Tobin Miller Shearer, a professor of history at the University of Montana, points out that civil religion appealed to faith in defense of democracy. Trump, Shearer argued in a recent essay, is instead using God to motivate people to undermine democracy. “Regardless of the outcome of the 2024 election,” he said, “the switch from historical claims of divine authority for democracy to divine authority to challenge democracy is already obvious and apparent.”
Princeton historian Kevin Kruse, author of “One Nation Under God,” a study of Eisenhower-era “God and country” politics, said some of Trump’s supporters may still recall that earlier version of civil religion and long for that era, even if the former president has a different goal in mind.
When they hear “One nation, under God,” that means “We are all in this together,” Kruse said. “Not — if you don’t toe the line, you are out.”
Those who see Christianity as important to many Americans are exasperated at the gap between those teachings and the rise of Trump, said NPR political correspondent Sarah McCammon, even those who don’t embrace the Bible or Christianity but know its teachings.
McCammon, whose book “The Exvangelicals” was prompted by her experiences covering Trump’s 2016 campaign and his surprising hold on evangelicals, said that she often gets asked, “How can Christian people think that this is what Christianity is all about?”
“I don’t think most white evangelicals are supporting Trump because they think he’s a devout Christian,” she said. “It’s not because they think Trump is one of them. It’s because they think he will be a champion for them. That distinction is really critical.”
Even if many Americans no longer read the Bible — Trump’s endorsed version or any other — Christianity is still embedded for many in what it means to be an American. And it remains a force in American culture.
“Flannery O’Connor talked about how Christ-haunted the South was,” McCammon said, referring to the mid-20th-century novelist from Georgia. “In a way, Christ has haunted America. We can’t get away from that history.”
For his part, Wallis said he is still hopeful about America’s future.

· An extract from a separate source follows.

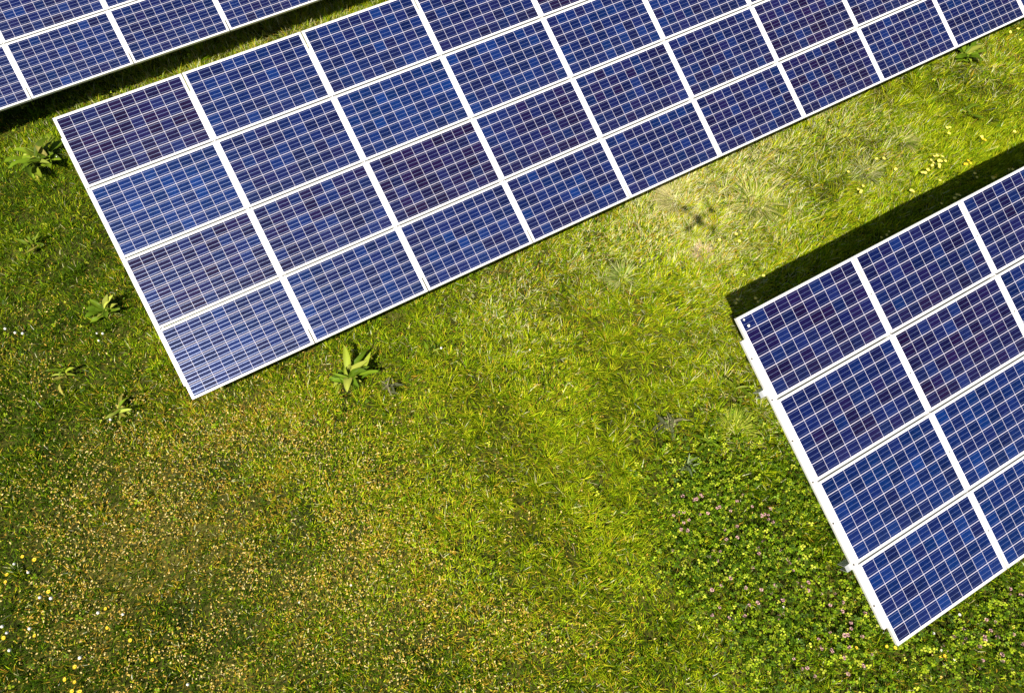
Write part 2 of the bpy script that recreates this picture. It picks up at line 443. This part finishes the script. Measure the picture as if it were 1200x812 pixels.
PAL = np.array([[0.155, 0.265, 0.004],     # fresh green
                [0.320, 0.390, 0.007],     # yellow green
                [0.046, 0.092, 0.003],     # deep green
                [0.680, 0.620, 0.310],     # pale straw
                [0.510, 0.320, 0.032],     # brown thatch
                [0.480, 0.500, 0.018]])    # bright lime yellow
def blades(P, L, W, lean, dirn, bend, col):
    """curved three-row blades"""
    n = len(P)
    d = np.stack([np.cos(dirn), np.sin(dirn), np.zeros(n)], 1)
    s = np.stack([-np.sin(dirn), np.cos(dirn), np.zeros(n)], 1)
    # twist of the blade's face
    up = np.array([0, 0, 1.0])
    rows = []
    pts = []
    for t in (0.0, 0.5, 1.0):
        ang = lean + bend * t
        if t == 0: p = P
        else:
            p = p + (d * np.sin(ang)[:, None] + up * np.cos(ang)[:, None]) * (L * 0.5)[:, None]
        pts.append(p)
    V = np.empty((n, 5, 3))
    V[:, 0] = pts[0] - s * (W * 0.5)[:, None]; V[:, 1] = pts[0] + s * (W * 0.5)[:, None]
    V[:, 2] = pts[1] + s * (W * 0.45)[:, None]; V[:, 3] = pts[1] - s * (W * 0.45)[:, None]
    V[:, 4] = pts[2]
    i = np.arange(n)[:, None] * 5
    F = np.concatenate([i + np.array([[0, 1, 2]]), i + np.array([[0, 2, 3]]), i + np.array([[3, 2, 4]])], 0)
    return V.reshape(-1, 3), F, np.repeat(col, 5, 0)

def grass():
    P, r = scatter(2300, 11)
    nb = len(P)
    # tufts: bunches of blades that lean outwards from one root
    T, r2 = scatter(34, 15)
    m = r2.integers(18, 60, len(T)); idx = np.repeat(np.arange(len(T)), m)
    off = r2.normal(0, 1, (len(idx), 2)) * (r2.uniform(.018, .055, len(T))[idx])[:, None]
    Q = T[idx].copy(); Q[:, :2] += off; Q[:, 2] = terrain(Q[:, 0], Q[:, 1])
    P = np.concatenate([P, Q]); n = len(P); istuft = np.arange(n) >= nb
    tuft_tone = np.concatenate([np.zeros(nb), r2.normal(0, 1, len(T))[idx]])
    tuft_len = np.concatenate([np.ones(nb), r2.uniform(.9, 1.7, len(T))[idx]])
    tdir = np.concatenate([np.zeros(nb), np.arctan2(off[:, 1], off[:, 0])])
    x, y = P[:, 0], P[:, 1]
    dry, straw, lush, clov, dark, tall = [f(x, y) for f in (F_DRY, F_STRAW, F_LUSH, F_CLOV, F_DARK_VIGNETTE, F_TALL)]
    n2 = fbm(x, y, 0.25, 30); n3 = vn(x, y, 0.10, 40)
    keep = r.random(n) < np.clip(1.0 - 0.62 * clov * sstep(.36, .5, fbm(x, y, 0.28, 70)) - 0.10 * dry * (n2 > 0.5) - 0.55 * (n3 < 0.22), 0.15, 1)
    P = P[keep]; x, y, dry, straw, lush, clov, dark, tall, n2, n3, istuft, tuft_tone, tuft_len, tdir = [
        q[keep] for q in (x, y, dry, straw, lush, clov, dark, tall, n2, n3, istuft, tuft_tone, tuft_len, tdir)]
    n1 = fbm(x, y, 0.9, 20); n4 = fbm(x, y, 2.4, 25)
    n = len(P)
    w = np.stack([0.95 + 0.4 * lush + 1.2 * (n1 - .5) + 0.3 * clov,
                  0.50 + 1.2 * lush + 2.0 * (n2 - .5) + 1.0 * (n1 - .5) + 0.25 * tuft_tone,
                  0.75 + 2.6 * dark + 0.25 * dry + 0.9 * clov + 3.6 * (0.47 - n1) - 0.5 * lush - 0.25 * tuft_tone + 1.0 * (.5 - n4),
                  0.05 + 2.1 * straw + 0.12 * dry + 0.8 * np.maximum(n2 - .56, 0) + 0.10 * np.maximum(tuft_tone, 0),
                  0.08 + 0.60 * dry * (.3 + 1.5 * (n2 > .5)) + 0.3 * straw + 1.0 * np.maximum(n4 - .55, 0),
                  0.12 + 0.8 * lush + 0.35 * straw + 0.8 * (n3 - .5) + 0.2 * tuft_tone], 1)
    w = np.maximum(w, 0.01); w /= w.sum(1, keepdims=True)
    pick = np.minimum((np.cumsum(w, 1) < r.random(n)[:, None]).sum(1), 5)
    col = PAL[pick] * r.lognormal(-.06, .34, (n, 1)) * r.uniform(0.92, 1.08, (n, 3))
    col = np.minimum(col, 0.75)
    L = (0.05 + 0.055 * r.random(n)) * tuft_len * (1 + 0.9 * tall + 0.35 * lush - 0.25 * dry + 0.5 * (n2 - .5))
    W = r.uniform(0.0050, 0.0095, n) * (1 + 0.15 * tall)
    flow = 2 * math.pi * fbm(x, y, 1.1, 50) * 1.8
    dirn = flow + r.normal(0, 1, n) * (1.5 - .55 * np.clip(lush + straw, 0, 1.2))
    dirn = np.where(istuft, tdir + r.normal(0, .5, n), dirn)
    lean = np.abs(r.normal(0.55, 0.28, n)); bend = r.uniform(0.2, 0.9, n)
    V, F, C = blades(P, L, W, lean, dirn, bend, col)
    o = obj('grass', mesh_from('grass', V, F, [M_GRASS], col=C))
    tag(o, 'short rough meadow grass, green and straw coloured, covering the field', 'grass', kind='stuff')
grass()

# tiny pale seed heads and dead leaf bits in the dry turf
def litter():
    P, r = scatter(900, 12)
    x, y = P[:, 0], P[:, 1]
    pr = 0.02 + 0.75 * F_DRY(x, y) * (.18 + .9 * sstep(.38, .62, fbm(x, y, 0.6, 60))) * (0.35 + 1.4 * vn(x, y, .12, 66)) + 0.10 * F_STRAW(x, y)
    px = to_px(P); pr *= np.where(px[:, 0] > 750, 0.5, 1)
    P = P[r.random(len(P)) < pr]; n = len(P)
    P[:, 2] += r.uniform(0.035, 0.08, n)
    s = r.uniform(0.003, 0.0095, n); a = r.uniform(0, 6.28, n); el = r.uniform(1.0, 2.2, n)
    d = np.stack([np.cos(a), np.sin(a), r.normal(0, .35, n)], 1) * (s * el)[:, None]
    e = np.stack([-np.sin(a), np.cos(a), r.normal(0, .35, n)], 1) * s[:, None]
    V = np.stack([P - d, P - e, P + d, P + e], 1).reshape(-1, 3)
    F = np.arange(4 * n).reshape(-1, 4)
    pal = np.array([[.58, .39, .09], [.46, .27, .04], [.70, .54, .22], [.44, .35, .05]])
    c = pal[r.integers(0, 4, n)] * r.uniform(.7, 1.15, (n, 1))
    o = obj('seed_heads', mesh_from('seed_heads', V, F, [M_LITTER], col=np.repeat(c, 4, 0)))
    tag(o, 'pale tan seed heads and dead bits scattered through the dry turf', 'seed heads', kind='stuff')
litter()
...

During his bookstore talk, he spoke of the short-term goal of saving democracy. But the bigger goal, he said, is to transform the nation into the kind of inclusive community Christians — and all Americans — can share.
Hope is needed to make that possible, he said, turning to the New Testament Book of Hebrews. Faith, he said in quoting that book, “is the substance of things hoped for, the evidence of things not seen.”
(This story was reported with support from the Stiefel Freethought Foundation.)